#4 More ominous info from the Weather Underground:
imagine that you live directly on the Gulf, but in a place where it hardly ever rains, and where a hurricane has never hit, for at least a generation -- for more than sixty years. Your community and many like yours are situated not only directly on the water, but near or in large dry riverbeds on the coastal plain, which is a narrow strip of sandy shoreline that is the dropoff for the three-thousand-foot mountain range behind it. Even many of the roads up into the mountains are in these dry riverbeds, which course through deep canyons as they rise into the heights. You don't have any idea what it might mean to experience winds of over 100 miles per hour, whipping up sand, and torrential rain against these mountains that can turn the riverbeds into conduits for dangerous flash floods. And you don't have any idea what storm surge is, and can't conceive of wind-driven high waves that could break against the shoreline and leave nothing behind.
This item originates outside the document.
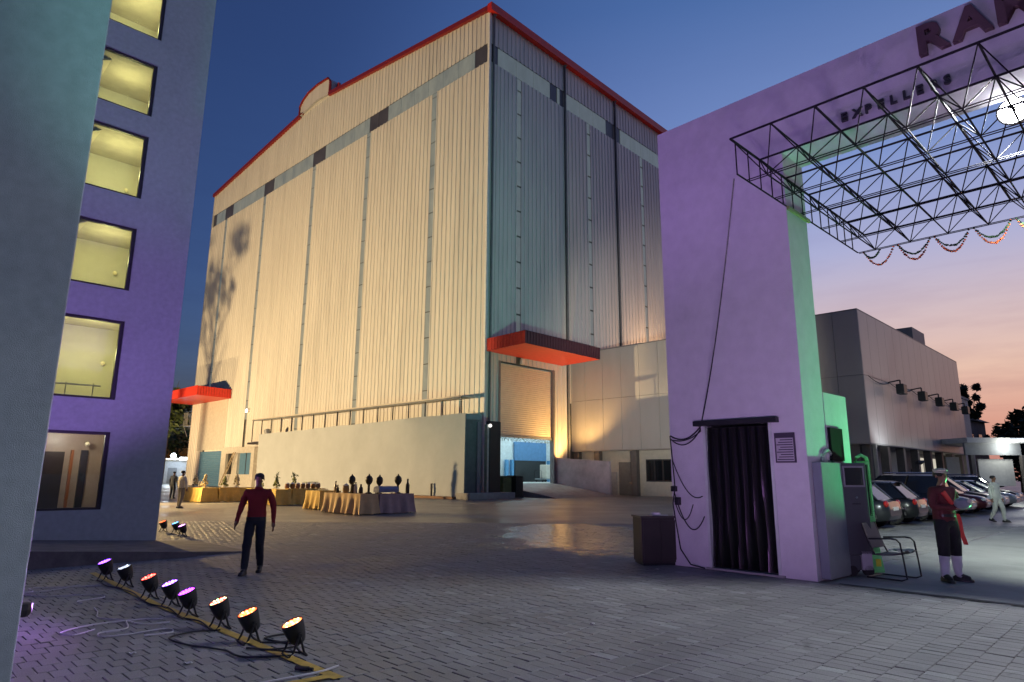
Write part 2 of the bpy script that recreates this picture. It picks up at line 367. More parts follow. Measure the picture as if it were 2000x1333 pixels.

This is the eastern coast of Oman, where communities line the shoreline which is shortly going to be experiencing a major hurricane. We can only hope that the danger is understood and that all of these communities have evacuated to higher ground and a safer location....This is an unprecedented event. NO CYCLONE has ever entered the Gulf of Oman. And there are no custom 'storm surge' models available for that area. This forecast is based on my experience and subjective analysis of the seabed slope and storm surge interaction with the sea floor. Considering the region has never experienced a hurricane, let alone a strong one it is highly unlikely the loading facilities or platforms were constructed to withstand the forces - both wave action and wind force - that they will experience. Significant, damage will occur. How much long term damage, and the volumes associated with it - can not be determined at this time.